Condensate calculation

With the help of our database, you can easily calculate the condensate loss online according to the Glaser method in accordance with DIN 4108-3. Simply include the materials of the exterior wall or roof construction from the selection below by clicking on them.

The calculation tool does not show how much condensate precipitates. Nevertheless, you can estimate how safe the construction is based on this information:

1. If the actual value is significantly lower than the saturated value, then it can be said to be a safe construction.
2. If the actual value is only slightly above the saturated value, condensate will occur, but damage need not necessarily be expected.
3. If the actual value is much higher than the saturation value, then an optimization of the construction is necessary in any case.

What is condensate?

Depending on temperature and air pressure, the air absorbs varying amounts of moisture in the form of water vapor. Condensate is caused by the cooling of warm air, as cold air can absorb less water.
In winter, when the warm, humid indoor air cools down on its way through the wall or roof, condensation can cause condensate (also called condensation water or perspiration water). When constructing buildings, it must be ensured that this condensate does not penetrate a building component and thus damage it. To prevent condensate, less water vapor must enter the component from the warm inner side than can escape on the cold outer side.

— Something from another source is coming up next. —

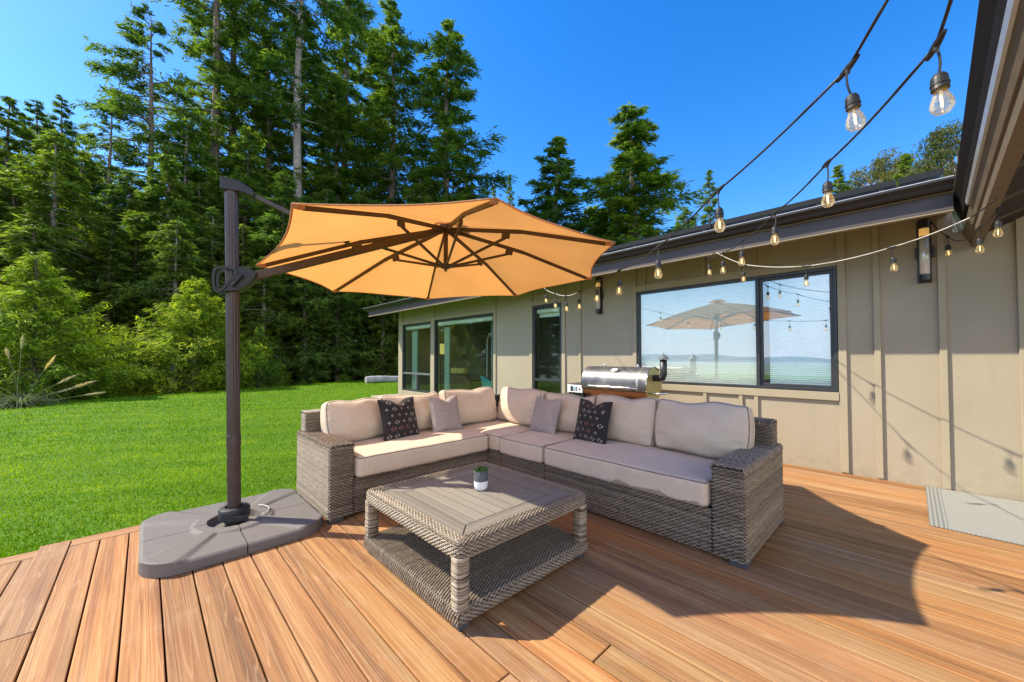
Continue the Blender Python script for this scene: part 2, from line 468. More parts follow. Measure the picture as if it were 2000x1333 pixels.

The condensate calculation according to the Glaser method

Named after its inventor Helmuth Glaser, Glaser's condensate calculation represents a simplified, standardized method. The following values are always assumed for the environment:

• Interior: 20°C, 50% humidity, 8.7 g water/m3
• Exterior: -10°C, 80% humidity, 1.7 g water/m3

There is a difference in vapor pressure between inside and outside. Through diffusion, the vapor, i.e. moisture, passes through the various layers of the wall or roof from inside to outside. To ensure that moisture can escape through the wall or roof without condensate loss, the individual component layers must have different resistances. Therefore, building materials with high diffusion resistance are used on the warm side and materials with low diffusion resistance on the cold side. The construction must therefore be more (diffusion)-resistant inside than outside. This allows the moisture to escape outside without reaching a cooler component layer where it would condense.
Whether a component is capillary is irrelevant for the condensate calculation according to the Glaser method. Here, only climatic conditions in the individual layers are considered and analyzed to determine whether condensate precipitates at these points. The capillary effect is taken into consideration in much more complex building physics programs, such as WUFI, in hygrothermal simulations. This type of software can also be used, for example, to check flat roof constructions that are not diffusion-open and where the roof re-dries on the inside in summer. However, the SWISS KRONO calculation tool for condensate loss allows a reliable assessment of whether or not condensate precipitates for the selected design. Therefore, several values are used for the calculation:

• Water vapor diffusion resistance (µ): Vapor resistance of the component
• sd value: targets the diffusion equivalent air layer thickness, is calculated from the vapor resistance (µ) and the thickness (d) of the product in meters (µ x d)
  Example: If a product has an sd value of 5 m, this corresponds to the resistance of a 5 m thick layer of air.
• Thermal conductivity value (λ): Ability of a material to transmit thermal energy in W/(m•K)  
• Vapor pressure: Water vapor pressure in the component layer in PA. The actual value is the calculated value of the component layer. The saturation value or vapor saturation value indicates the point at which condensate starts to precipitate. If the actual value is greater than or equal to the saturated value, “Condensate" is displayed.